- **Dataset extract**

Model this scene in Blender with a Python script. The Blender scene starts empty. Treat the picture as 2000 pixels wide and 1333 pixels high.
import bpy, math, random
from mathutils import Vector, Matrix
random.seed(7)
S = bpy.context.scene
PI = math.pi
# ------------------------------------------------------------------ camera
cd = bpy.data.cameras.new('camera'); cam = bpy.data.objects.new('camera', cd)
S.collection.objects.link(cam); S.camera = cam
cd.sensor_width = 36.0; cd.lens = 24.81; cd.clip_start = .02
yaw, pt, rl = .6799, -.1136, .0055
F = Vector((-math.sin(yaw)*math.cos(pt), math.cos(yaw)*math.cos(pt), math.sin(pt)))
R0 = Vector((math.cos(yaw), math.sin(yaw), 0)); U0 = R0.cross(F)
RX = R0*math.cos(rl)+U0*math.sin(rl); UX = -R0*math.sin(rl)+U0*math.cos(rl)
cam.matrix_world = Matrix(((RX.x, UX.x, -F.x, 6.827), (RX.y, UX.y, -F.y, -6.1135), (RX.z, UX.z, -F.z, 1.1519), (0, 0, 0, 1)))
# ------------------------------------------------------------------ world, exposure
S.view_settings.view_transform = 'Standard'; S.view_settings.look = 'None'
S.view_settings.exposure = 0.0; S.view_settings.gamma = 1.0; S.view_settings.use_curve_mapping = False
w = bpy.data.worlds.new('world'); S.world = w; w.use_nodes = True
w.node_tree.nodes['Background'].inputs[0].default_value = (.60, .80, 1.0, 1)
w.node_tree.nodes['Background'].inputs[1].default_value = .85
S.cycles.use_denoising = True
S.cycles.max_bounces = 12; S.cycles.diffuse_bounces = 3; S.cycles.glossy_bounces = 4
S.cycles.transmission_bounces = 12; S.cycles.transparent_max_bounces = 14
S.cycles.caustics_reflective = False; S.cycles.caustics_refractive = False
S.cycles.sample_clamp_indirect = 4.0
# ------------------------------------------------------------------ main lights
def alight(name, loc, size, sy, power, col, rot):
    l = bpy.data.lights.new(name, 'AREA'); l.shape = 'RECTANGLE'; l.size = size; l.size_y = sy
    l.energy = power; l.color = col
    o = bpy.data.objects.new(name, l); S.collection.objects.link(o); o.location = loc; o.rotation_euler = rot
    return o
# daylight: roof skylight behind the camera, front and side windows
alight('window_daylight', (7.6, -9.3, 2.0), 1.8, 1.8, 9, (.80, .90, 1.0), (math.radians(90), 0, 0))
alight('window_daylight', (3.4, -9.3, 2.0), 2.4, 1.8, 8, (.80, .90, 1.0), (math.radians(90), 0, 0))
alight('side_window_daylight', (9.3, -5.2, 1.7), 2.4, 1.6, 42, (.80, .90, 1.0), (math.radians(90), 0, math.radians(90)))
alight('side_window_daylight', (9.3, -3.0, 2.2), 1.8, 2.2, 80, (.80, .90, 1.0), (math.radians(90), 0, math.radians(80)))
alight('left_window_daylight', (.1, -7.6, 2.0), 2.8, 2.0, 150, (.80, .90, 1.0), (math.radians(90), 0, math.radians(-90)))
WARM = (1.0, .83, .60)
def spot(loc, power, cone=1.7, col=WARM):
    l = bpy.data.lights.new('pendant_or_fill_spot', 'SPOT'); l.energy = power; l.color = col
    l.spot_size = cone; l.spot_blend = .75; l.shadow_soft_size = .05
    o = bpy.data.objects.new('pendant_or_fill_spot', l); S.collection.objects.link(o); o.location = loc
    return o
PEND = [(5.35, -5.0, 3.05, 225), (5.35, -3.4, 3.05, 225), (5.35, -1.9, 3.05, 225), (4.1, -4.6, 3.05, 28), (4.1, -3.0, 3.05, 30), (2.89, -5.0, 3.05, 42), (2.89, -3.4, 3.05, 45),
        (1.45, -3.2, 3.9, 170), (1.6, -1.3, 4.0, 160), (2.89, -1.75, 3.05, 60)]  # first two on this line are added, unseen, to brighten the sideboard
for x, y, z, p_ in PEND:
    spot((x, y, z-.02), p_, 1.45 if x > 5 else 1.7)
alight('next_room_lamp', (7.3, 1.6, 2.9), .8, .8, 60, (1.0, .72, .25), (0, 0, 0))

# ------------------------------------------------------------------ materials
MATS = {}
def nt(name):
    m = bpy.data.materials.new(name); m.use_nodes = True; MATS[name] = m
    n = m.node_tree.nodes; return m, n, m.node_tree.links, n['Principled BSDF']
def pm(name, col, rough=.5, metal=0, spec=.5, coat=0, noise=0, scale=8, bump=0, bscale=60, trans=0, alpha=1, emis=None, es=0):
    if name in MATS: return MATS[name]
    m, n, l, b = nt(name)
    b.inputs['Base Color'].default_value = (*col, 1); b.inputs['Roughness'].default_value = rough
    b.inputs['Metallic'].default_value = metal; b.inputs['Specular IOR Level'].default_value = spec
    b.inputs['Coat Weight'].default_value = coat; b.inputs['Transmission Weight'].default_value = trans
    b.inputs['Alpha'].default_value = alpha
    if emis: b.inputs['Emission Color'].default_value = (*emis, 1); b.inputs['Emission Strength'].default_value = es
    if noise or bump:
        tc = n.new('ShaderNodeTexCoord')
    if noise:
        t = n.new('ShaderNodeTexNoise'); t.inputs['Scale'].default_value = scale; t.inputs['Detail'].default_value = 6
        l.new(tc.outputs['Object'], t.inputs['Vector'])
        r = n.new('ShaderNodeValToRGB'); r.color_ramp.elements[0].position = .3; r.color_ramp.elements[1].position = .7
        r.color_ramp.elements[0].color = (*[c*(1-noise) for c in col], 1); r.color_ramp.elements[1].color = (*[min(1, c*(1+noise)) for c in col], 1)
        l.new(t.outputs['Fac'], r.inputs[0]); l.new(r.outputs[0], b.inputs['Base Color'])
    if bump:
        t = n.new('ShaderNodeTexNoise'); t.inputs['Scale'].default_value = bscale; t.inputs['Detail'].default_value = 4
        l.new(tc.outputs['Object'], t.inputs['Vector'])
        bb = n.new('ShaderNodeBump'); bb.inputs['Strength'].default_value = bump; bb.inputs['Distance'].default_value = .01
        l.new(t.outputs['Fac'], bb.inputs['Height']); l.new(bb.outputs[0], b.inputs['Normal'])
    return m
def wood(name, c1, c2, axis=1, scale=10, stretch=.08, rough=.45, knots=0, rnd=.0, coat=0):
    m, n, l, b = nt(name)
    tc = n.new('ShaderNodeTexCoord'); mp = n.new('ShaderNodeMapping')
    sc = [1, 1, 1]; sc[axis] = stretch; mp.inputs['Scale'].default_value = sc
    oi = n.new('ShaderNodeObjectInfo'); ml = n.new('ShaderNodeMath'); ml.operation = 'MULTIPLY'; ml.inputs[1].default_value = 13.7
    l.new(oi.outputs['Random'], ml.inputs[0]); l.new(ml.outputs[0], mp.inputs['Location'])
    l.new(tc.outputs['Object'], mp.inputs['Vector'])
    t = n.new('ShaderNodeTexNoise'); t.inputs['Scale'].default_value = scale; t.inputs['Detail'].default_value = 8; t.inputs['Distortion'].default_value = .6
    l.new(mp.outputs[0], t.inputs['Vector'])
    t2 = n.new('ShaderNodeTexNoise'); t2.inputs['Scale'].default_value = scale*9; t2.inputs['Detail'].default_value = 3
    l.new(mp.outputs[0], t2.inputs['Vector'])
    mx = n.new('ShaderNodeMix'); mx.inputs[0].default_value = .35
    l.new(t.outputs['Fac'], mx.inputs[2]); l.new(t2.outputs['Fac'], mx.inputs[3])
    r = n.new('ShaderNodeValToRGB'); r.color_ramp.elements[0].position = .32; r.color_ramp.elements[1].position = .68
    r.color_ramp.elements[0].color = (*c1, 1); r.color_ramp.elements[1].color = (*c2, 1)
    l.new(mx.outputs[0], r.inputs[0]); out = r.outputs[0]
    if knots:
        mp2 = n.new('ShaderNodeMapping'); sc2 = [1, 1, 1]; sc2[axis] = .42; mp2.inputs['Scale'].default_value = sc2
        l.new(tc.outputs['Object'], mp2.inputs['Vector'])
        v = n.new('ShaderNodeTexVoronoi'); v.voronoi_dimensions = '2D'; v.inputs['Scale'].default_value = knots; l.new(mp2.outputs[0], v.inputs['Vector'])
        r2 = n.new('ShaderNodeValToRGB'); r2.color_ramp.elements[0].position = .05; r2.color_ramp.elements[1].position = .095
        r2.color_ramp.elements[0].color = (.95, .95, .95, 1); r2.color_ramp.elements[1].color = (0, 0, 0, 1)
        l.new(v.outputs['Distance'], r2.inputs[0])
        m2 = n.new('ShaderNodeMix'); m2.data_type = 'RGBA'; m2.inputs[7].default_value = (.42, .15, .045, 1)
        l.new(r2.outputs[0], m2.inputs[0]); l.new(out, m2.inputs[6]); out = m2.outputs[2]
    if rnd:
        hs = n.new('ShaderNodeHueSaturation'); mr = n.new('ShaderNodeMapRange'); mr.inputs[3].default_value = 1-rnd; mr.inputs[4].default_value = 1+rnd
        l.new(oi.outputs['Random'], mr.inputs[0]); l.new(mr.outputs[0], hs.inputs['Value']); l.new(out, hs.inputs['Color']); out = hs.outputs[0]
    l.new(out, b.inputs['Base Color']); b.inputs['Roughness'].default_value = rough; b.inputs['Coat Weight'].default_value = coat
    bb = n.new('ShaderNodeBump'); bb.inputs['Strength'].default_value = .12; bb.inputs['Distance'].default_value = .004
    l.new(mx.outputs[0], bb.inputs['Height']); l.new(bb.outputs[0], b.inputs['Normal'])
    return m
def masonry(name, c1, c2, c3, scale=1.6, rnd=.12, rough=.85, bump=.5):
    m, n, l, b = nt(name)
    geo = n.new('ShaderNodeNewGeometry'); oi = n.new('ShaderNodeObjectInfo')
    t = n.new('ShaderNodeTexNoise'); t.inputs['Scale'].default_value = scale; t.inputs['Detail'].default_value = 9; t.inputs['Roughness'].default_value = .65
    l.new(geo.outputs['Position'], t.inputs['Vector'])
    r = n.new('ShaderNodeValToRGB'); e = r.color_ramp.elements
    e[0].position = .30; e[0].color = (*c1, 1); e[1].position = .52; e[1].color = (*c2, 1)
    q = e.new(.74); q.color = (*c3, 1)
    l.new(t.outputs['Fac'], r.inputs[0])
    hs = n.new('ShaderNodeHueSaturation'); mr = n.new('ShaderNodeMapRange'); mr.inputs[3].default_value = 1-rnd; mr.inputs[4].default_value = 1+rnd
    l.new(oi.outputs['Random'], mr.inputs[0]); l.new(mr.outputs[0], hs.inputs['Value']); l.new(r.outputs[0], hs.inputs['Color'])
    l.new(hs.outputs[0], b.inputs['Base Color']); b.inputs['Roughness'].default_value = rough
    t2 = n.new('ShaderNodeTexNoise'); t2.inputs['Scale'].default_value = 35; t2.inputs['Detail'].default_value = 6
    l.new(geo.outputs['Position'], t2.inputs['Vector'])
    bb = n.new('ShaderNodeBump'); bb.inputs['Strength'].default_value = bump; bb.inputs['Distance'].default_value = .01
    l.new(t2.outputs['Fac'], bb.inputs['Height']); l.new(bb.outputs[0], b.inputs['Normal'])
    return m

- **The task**
Locate the string "scene" in the listing above and copy every line where it occurs.

- **Full answer**
Model this scene in Blender with a Python script. The Blender scene starts empty. Treat the picture as 2000 pixels wide and 1333 pixels high.
S = bpy.context.scene